La continuità aziendale costituisce un mero strumento funzionale al “miglior soddisfacimento dei creditori”, in quanto le regole distributive del valore liquidabile prevedono, anche in sede concorsuale, il rispetto delle cause di prelazione, con la conseguenza che una destinazione diversa da questa – sia che si realizzi mediante la conservazione dell’utilità per il debitore, sia che si realizzi attraverso la distribuzione del surplus a categorie di creditori subordinate, senza l’integrale soddisfazione dei crediti poziori – si porrebbe in contrasto proprio con il criterio che dovrebbe governare le procedure concorsuali, vale a dire il migliore soddisfacimento del ceto creditorio.
La Corte conferma, altresì, sempre nel solco del proprio precedente (Cass. n. 9373/2012), che nella nozione di surplus finanziario non può essere ricondotta, invece, la finanza esterna del terzo.

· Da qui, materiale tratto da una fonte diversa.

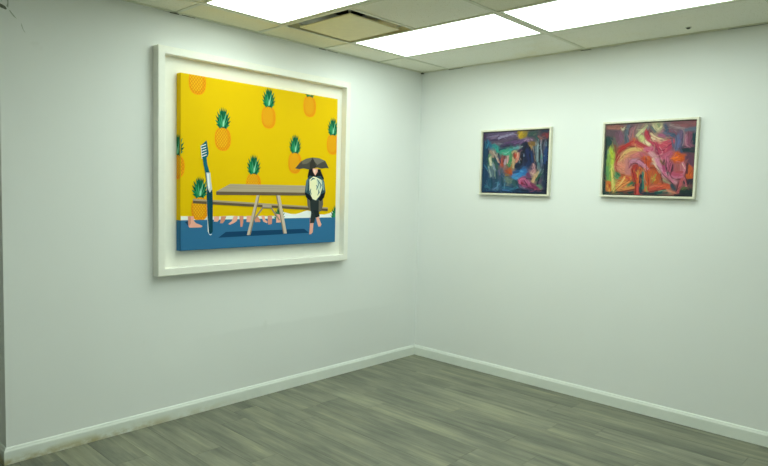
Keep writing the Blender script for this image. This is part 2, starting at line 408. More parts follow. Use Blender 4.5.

La Corte, infine, rammenta che secondo la giurisprudenza di legittimità “l’art. 160, comma 2, L.F.” laddove impone che “il trattamento stabilito per ciascuna classe non può avere l’effetto di alterare l’ordine delle cause legittime di prelazione” viene tradizionalmente interpretato come norma traspositiva, già in fase di ammissione del concordato, del criterio di matrice nordamericana della c.d. absolute priority rule, per cui una classe di grado inferiore non può ricevere alcun soddisfacimento se quella di grado poziore non sia stata integralmente soddisfatta (Cass. n. 17155/2022).

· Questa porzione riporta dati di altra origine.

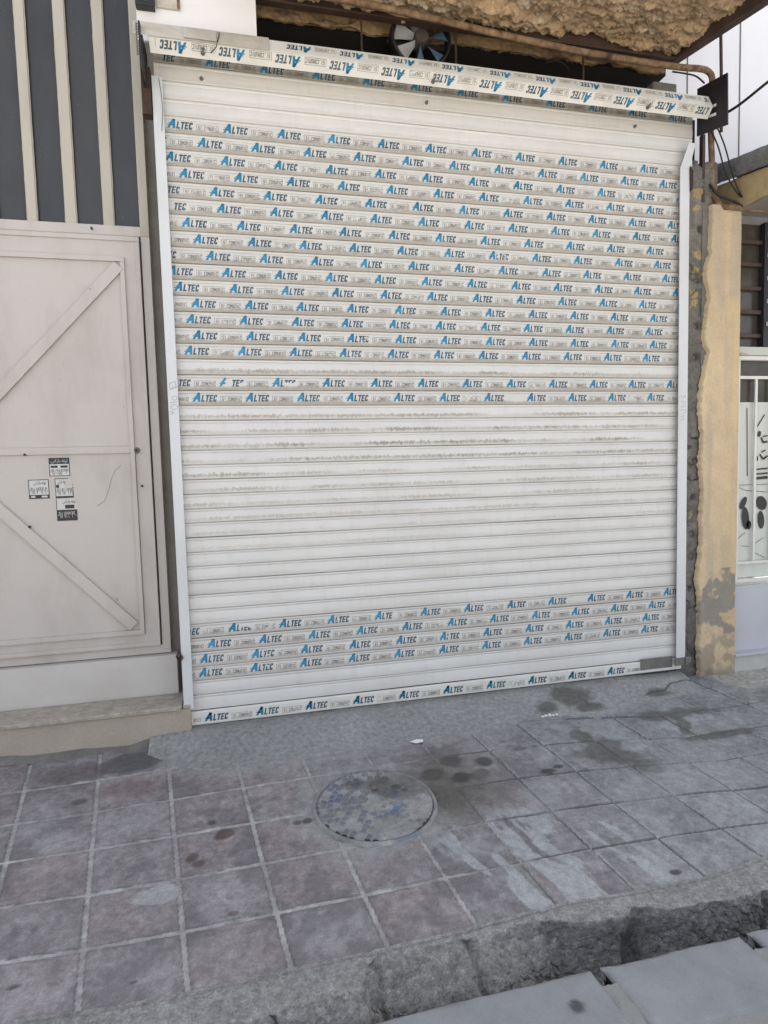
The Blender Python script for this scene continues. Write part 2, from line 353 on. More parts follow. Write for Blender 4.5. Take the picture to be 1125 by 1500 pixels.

Tale regola non esclude, tout court, la coesistenza di un soddisfacimento parziale dei chirografari e di quelli muniti di privilegio generale, sottolineando la giurisprudenza di legittimità come tale evenienza sia possibile proprio a fronte dell’apporto di c.d. finanza esterna, sia pure in condizione di “neutralità” (cfr. Cass. 9373/2012, n. 12864/2019 e n. 13391/2019 secondo la quale l’apporto del terzo si considera neutrale quando non comporta “né un incremento dell’attivo patrimoniale della società debitrice, sul quale i debiti privilegiati dovrebbero in ogni caso essere collocati secondo il loro grado, né un aggravio del passivo della medesima, con il riconoscimento di ragioni di credito a favore del terzo, indipendentemente dalla circostanza che tale credito sia stato postergato o no”).

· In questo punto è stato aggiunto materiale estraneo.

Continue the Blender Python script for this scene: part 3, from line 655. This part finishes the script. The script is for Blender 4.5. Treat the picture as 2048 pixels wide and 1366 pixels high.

Non possono, infine, invocarsi le norme del CCII, in particolare l’art. 84, comma 6, in forza del quale “Nel concordato in continuità aziendale il valore di liquidazione è distribuito nel rispetto della graduazione delle cause legittime di prelazione; per il valore eccedente quello di liquidazione è sufficiente che i crediti inseriti in una classe ricevano complessivamente un trattamento almeno pari a quello delle classi dello stesso grado e più favorevole rispetto a quello delle classi di grado inferiore.”
Si tratta, in verità, di un precetto nuovo per il c.d. plusvalore da concordato, che non assurge, quindi, a criterio interpretativo (cfr. Cass. SS.UU. nn. 12476/2020 e 2061/2021).